— BEGIN Supplied information —

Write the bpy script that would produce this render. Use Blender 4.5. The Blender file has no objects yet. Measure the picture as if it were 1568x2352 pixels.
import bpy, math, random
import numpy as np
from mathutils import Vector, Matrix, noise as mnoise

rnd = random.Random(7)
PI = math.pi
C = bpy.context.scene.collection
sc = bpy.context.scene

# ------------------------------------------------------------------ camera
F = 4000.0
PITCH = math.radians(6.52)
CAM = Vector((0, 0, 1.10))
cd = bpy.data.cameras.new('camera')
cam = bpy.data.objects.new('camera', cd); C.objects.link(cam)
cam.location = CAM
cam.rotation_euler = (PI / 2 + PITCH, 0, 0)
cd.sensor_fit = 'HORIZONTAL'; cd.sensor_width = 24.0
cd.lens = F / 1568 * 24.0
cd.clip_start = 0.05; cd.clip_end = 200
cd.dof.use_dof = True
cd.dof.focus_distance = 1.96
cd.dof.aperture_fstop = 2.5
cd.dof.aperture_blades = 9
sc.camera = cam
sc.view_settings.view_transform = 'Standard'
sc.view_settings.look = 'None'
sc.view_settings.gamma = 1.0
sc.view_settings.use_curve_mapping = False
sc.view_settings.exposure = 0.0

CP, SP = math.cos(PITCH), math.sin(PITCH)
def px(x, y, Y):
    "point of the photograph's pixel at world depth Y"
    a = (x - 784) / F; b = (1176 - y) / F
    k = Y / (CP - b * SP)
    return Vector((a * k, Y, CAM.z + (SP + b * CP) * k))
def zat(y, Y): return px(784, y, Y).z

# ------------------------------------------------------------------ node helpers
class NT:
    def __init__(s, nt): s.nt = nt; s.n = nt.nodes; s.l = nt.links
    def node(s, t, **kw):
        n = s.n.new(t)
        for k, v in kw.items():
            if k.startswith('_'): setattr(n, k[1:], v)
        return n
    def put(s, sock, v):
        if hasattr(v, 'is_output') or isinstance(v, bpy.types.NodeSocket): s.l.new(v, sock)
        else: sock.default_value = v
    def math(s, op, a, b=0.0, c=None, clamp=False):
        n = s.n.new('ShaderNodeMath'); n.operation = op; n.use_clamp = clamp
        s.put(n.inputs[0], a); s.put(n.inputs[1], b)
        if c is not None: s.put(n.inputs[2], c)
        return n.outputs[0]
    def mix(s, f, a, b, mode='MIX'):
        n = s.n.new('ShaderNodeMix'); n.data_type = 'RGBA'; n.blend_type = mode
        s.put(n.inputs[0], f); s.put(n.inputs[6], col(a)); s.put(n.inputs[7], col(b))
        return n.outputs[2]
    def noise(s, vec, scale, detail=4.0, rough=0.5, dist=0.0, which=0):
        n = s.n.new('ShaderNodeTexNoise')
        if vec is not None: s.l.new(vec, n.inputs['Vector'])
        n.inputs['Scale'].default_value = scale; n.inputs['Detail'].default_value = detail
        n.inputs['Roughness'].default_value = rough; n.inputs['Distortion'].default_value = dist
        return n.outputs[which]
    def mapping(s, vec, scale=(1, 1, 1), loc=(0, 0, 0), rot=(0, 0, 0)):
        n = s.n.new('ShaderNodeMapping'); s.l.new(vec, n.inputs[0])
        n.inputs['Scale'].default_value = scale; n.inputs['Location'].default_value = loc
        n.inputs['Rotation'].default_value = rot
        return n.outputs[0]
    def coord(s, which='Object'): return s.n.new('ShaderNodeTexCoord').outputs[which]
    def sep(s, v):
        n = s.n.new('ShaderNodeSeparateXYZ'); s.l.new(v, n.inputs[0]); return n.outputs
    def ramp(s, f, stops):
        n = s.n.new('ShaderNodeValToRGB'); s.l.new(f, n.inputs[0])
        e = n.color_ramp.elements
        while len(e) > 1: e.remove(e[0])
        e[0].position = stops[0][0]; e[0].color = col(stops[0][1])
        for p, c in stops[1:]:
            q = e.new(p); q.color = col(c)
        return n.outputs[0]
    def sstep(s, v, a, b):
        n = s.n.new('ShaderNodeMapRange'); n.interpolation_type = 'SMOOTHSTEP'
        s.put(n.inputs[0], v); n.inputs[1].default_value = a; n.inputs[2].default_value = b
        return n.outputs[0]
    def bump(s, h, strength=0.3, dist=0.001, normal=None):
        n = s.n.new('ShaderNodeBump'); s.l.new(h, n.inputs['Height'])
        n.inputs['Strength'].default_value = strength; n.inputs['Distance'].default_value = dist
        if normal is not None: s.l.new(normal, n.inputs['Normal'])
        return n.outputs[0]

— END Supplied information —

In this exercise, copy only the lines from the opening line of the material through the line where "sc = bpy.context.scene" appears.

Write the bpy script that would produce this render. Use Blender 4.5. The Blender file has no objects yet. Measure the picture as if it were 1568x2352 pixels.
import bpy, math, random
import numpy as np
from mathutils import Vector, Matrix, noise as mnoise

rnd = random.Random(7)
PI = math.pi
C = bpy.context.scene.collection
sc = bpy.context.scene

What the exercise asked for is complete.